Abstract

Abstract This study examines the effect of pore solution composition and temperature on the measured and calculated diffusion coefficients ( D m and D c , respectively) for Sr 2+ in a compacted mixture of bentonite (50 wt%) and sand. D m for Sr 2+ and Cl ‐ in the soil was determined at a dry bulk density of ∼1.7 Mg m −3 using deionized water (DW) and two synthetic groundwater solutions (SGW) with ionic strengths of 0.27 and 1.4 mol L −1 to saturate the soil, and at 25, 60, and 90°C. The D c for Sr 2+ was calculated from D c = D o τ/(1 + ρ b K d /θ v ), where D o is the diffusion coefficient of Sr 2+ in free solution; τ is a tortuosity factor, obtained for the compacted soil from Cl ‐ diffusion experiments; ρ b is the dry bulk density; θ v is the volumetric moisture content; and K d is a distribution coefficient that accounts for the interaction of Sr 2+ with the soil.

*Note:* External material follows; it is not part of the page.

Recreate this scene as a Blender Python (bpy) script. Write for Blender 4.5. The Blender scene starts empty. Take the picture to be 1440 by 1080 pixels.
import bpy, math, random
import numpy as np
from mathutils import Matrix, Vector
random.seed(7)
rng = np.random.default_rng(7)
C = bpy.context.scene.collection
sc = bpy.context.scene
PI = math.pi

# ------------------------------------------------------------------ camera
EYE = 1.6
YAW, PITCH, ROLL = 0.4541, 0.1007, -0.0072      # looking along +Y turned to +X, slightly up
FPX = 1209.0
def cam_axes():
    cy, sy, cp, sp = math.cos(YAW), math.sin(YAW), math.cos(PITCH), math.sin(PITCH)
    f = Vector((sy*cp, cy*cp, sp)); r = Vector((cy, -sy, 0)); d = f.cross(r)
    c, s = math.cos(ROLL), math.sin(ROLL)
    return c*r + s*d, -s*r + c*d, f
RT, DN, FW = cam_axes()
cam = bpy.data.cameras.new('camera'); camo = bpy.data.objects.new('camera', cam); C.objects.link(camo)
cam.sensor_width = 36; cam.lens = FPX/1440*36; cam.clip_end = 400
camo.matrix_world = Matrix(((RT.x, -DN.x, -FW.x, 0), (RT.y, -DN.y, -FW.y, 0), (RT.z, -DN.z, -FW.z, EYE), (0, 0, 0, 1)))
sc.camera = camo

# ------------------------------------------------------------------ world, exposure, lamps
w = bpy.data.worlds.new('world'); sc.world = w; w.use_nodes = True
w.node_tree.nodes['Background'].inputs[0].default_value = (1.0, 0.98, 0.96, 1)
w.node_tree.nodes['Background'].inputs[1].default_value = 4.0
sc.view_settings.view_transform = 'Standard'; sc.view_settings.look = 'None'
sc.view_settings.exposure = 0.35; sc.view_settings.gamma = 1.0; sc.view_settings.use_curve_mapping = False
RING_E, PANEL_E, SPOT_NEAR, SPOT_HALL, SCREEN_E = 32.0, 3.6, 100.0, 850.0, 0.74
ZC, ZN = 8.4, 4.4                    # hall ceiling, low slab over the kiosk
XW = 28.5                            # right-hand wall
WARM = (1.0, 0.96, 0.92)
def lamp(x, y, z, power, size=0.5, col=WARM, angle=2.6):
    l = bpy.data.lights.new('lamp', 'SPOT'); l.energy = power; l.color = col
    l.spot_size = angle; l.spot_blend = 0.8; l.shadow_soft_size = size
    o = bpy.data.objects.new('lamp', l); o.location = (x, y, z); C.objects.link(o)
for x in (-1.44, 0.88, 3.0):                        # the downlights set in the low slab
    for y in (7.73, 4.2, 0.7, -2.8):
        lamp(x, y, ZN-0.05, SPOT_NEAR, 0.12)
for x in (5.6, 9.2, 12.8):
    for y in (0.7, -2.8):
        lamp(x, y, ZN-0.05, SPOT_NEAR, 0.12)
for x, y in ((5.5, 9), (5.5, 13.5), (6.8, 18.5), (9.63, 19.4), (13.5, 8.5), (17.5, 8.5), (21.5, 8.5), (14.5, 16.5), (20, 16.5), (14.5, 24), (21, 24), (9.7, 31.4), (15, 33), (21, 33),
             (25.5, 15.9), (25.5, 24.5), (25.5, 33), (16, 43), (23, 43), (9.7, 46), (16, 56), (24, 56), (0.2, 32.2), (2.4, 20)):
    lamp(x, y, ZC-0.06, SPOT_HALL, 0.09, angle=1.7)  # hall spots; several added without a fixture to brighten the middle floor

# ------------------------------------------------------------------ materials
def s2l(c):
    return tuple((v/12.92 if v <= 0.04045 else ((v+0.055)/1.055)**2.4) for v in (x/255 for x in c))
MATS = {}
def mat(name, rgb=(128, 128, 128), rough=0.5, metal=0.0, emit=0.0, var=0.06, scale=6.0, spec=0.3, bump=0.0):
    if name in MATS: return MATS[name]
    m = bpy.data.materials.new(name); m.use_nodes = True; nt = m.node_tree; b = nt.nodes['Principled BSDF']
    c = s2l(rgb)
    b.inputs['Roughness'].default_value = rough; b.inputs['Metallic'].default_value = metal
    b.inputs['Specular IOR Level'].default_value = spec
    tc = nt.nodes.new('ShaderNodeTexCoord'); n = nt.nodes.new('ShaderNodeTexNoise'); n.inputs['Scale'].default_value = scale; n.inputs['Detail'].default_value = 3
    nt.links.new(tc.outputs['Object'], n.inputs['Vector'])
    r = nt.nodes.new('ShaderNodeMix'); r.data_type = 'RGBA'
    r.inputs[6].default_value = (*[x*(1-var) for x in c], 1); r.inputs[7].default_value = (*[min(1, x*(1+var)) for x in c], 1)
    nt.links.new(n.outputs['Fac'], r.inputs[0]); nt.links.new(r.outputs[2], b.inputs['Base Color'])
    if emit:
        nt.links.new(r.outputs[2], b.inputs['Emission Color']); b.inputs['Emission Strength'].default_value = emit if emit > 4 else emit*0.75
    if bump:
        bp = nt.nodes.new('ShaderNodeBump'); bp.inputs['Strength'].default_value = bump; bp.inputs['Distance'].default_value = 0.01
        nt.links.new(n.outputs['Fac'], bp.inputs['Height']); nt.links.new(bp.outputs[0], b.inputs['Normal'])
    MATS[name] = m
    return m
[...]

Both D m and D c for Sr 2+ increased with an increase in the ionic strength of the saturating solutions and with an increase in temperature. The D m values were, however, always greater than D c values by a factor of 6.2 to 8.0 for DW and 1.3 to 1.8 for the SGW with an ionic strength of 1.4 mol L −1 . This difference is believed to be the result of obtaining K d values in solutions that differed significantly from the pore solution of the compacted soil. Nevertheless, the results indicate that D c values, which are often more convenient and less time‐consuming to obtain than D m values, can at least be used to establish relationships and trends between the diffusion rates of some contaminants in clay‐based materials and the properties of these materials.